Viscous profiles in models of collective movements with negative diffusivities

TL;DR

This paper studies traveling-wave solutions in one-dimensional advection-diffusion equations with negative diffusivity, relevant for modeling aggregation in traffic and crowd dynamics, establishing existence, uniqueness, and behavior of such solutions.

Contribution

It proves existence, uniqueness, and sharpness of viscous profiles connecting states with different diffusivity signs, extending to cases with sign-changing diffusivity and real-world data.

Findings

Existence and uniqueness of traveling-wave solutions with negative diffusivity.

Profiles are sharp and avoid plateaus under certain conditions.
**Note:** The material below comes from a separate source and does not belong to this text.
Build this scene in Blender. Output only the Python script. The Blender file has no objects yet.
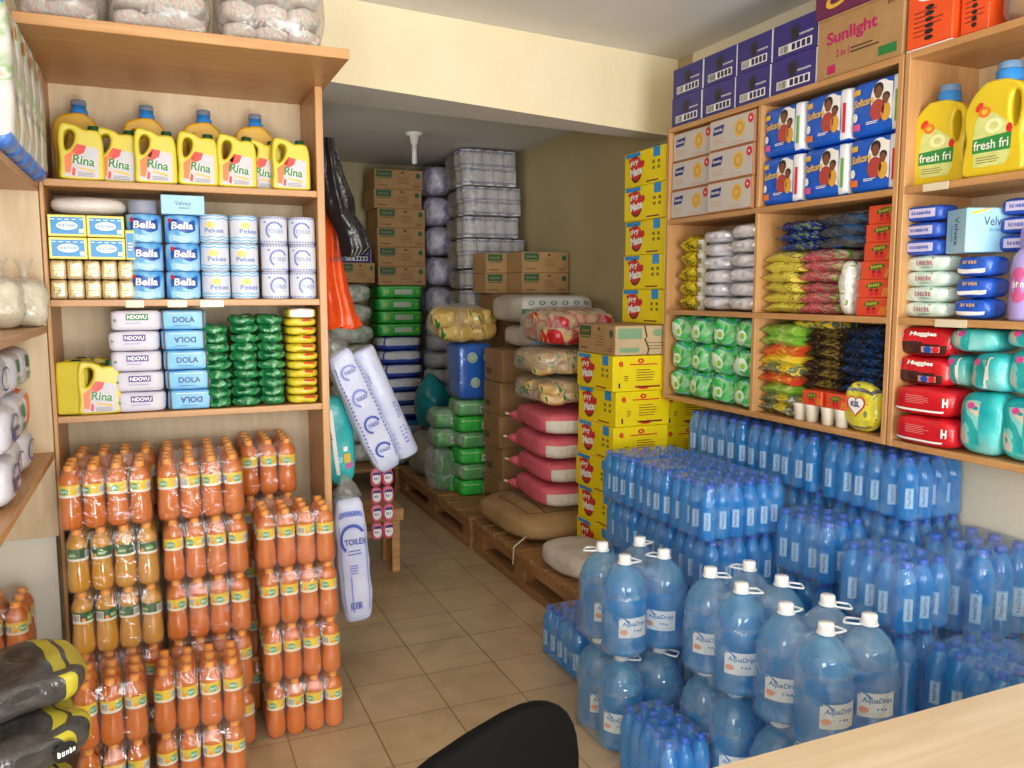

Conditions are satisfied by a large class of real data diffusivities.

Abstract

In this paper we consider an advection-diffusion equation, in one space dimension, whose diffusivity can be negative. Such equations arise in particular in the modeling of vehicular traffic flows or crowds dynamics, where a negative diffusivity simulates aggregation phenomena. We focus on traveling-wave solutions that connect two states whose diffusivity has different signs; under some geometric conditions we prove the existence, uniqueness (in a suitable class of solutions avoiding plateaus) and sharpness of the corresponding profiles. Such results are then extended to the case of end states where the diffusivity is positive but it becomes negative in some interval between them. Also the vanishing-viscosity limit is considered. At last, we provide and discuss several examples of diffusivities that change sign and show that our conditions are satisfied for a large class of them in correspondence of real data.